Il 16 dicembre del 1942 Heinrich Himmler ordina la deportazione di tutta la popolazione romanì che vive in Germania nel campo di sterminio di Auschwitz. Ha così inizio il Porrajmos. Saranno circa 600 mila gli zingari uccisi durante il nazismo. Porrajmos è il termine corretto per definire il genocidio della popolazione romanì e scientificamente programmato per distruggere l’intero popolo, la sua cultura e la sua lingua.
Della «grande morte» dei rom però si è persa la memoria e ancora oggi «una tra le minoranze più grandi del Vecchio Continente è continuamente oggetto di pregiudizi e di discriminazioni».
Ricordare è importante «così lo è restituire a rom e sinti la propria identità di popolo, al di là di ogni stereotipo. Ci sono diversi modi per definire la nostra tragedia», ricordava su Riforma.it Dijana Pavolovic, attrice e intellettuale e oggi presidente del movimento Kethane -Rom e sinti per l’Italia (già testimonial della Campagna otto per mille valdese «Ferite a volte uccise» del 2013 e dedicata a contrastare la violenza sulle donne).
«Porrajmos – affermava Pavolic – significa “divoramento”. Un altro termine che la popolazione romanì utilizza è: Samurdaripen – “il grande genocidio”. A differenza degli ebrei, per i rom non c’è stato nessun tipo di risarcimento né umano né sociale. Nessun rom fu chiamato a Norimberga per denunciare e accusare i propri carnefici».
Lo sterminio nazi-fascista è «Memoria del crimine più inumano che l’essere umano abbia mai perpetrato nella sua storia. Annientare l’altro perché di una “razza” diversa e perciò inferiore. Lager nazisti e campi d’internamento fascisti unirono il popolo ebreo e romanì nello stesso destino: il genocidio che doveva portare alla purificazione della “razza superiore” eliminando le “razze” impure, l’ebrea e la “zingara”», ricorda sul suo sito l’Associazione Kethane.
Con il termine Porrajmos, ricorda anche il professor Santino (Alexian) Spinelli (linguista, musicista e musicologo, e già docente di Lingua e Cultura Romanì presso l’Università degli Studi di Trieste) «ci si riferisce alle persecuzioni inflitte alle popolazioni romanì durante la Seconda guerra mondiale. Una tragedia dimenticata, subita da rom, sinti manouches, kalé e romanichals fatta di deportazioni in campi di sterminio, persecuzioni, violenze, un vero genocidio», ribadisce Spinelli.
Un sito internet conserva la memoria di quella tragedia, questa volta tutta italiana e avvenuta per mano fascista, attraverso la pubblicazione di video di testimonianze dirette dei sopravvissuti e di discendenti, dati e immagini.

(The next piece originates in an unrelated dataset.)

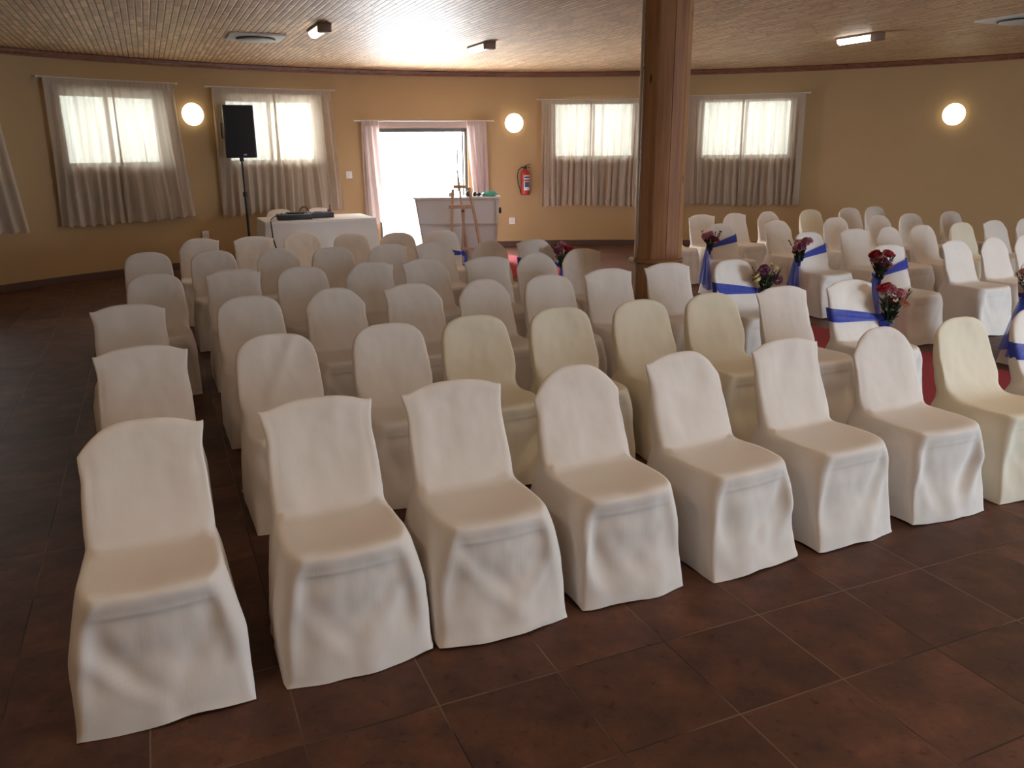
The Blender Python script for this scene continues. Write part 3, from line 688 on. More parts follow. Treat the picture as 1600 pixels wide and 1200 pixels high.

«Dagli Anni Venti – si legge sul sito www.porrajmos.it , risultato del progetto Memors che ha dato vita al primo museo virtuale del Porrajmos in Italia – la politica fascista si è progressivamente radicalizzata delineando quattro periodi di riferimento: 1922-1938 con i respingimenti e l’allontanamento forzato di rom e sinti stranieri (o presunti tali) dal territorio italiano; 1938-1940 con gli ordini di pulizia etnica ai danni di tutti i sinti e rom presenti nelle regioni di confine ed il loro confino in Sardegna; 1940-1943 con l’ordine di arresto di tutti i rom e sinti (di cittadinanza straniera o italiana) e la creazione di specifici campi di concentramento fascisti a loro riservati sul territorio italiano; 1943-1945 con l’arresto di sinti e rom (di cittadinanza straniera o italiana) da parte della Repubblica Sociale Italiana e la deportazione verso i campi di concentramento nazisti». Eppure, questa «grande devastazione» è poco conosciuta dalla maggior parte della popolazione italiana .
«Una “Shoah” dimenticata – sostiene Spinelli – un porrajmos (un divoramento), una “samudaripen” un’uccisione totale o genocidio, e ancora in lingua romanés una grande morte “baro romanò maripen”, spesso dimenticata e inesplorata. Termini come questi e corrispettivi a quello di “Shoah”, purtroppo, non sono mai entrati nella “memoria” dell’opinione pubblica. Rom e sinti non sono stati risarciti nel dopoguerra. Per loro non c’è mai stata una Norimberga, nessuno ha mai chiesto che fossero pagate le colpe commesse nei loro confronti. Tutti errori che stanno generando mostri e mistificazioni, ancora oggi».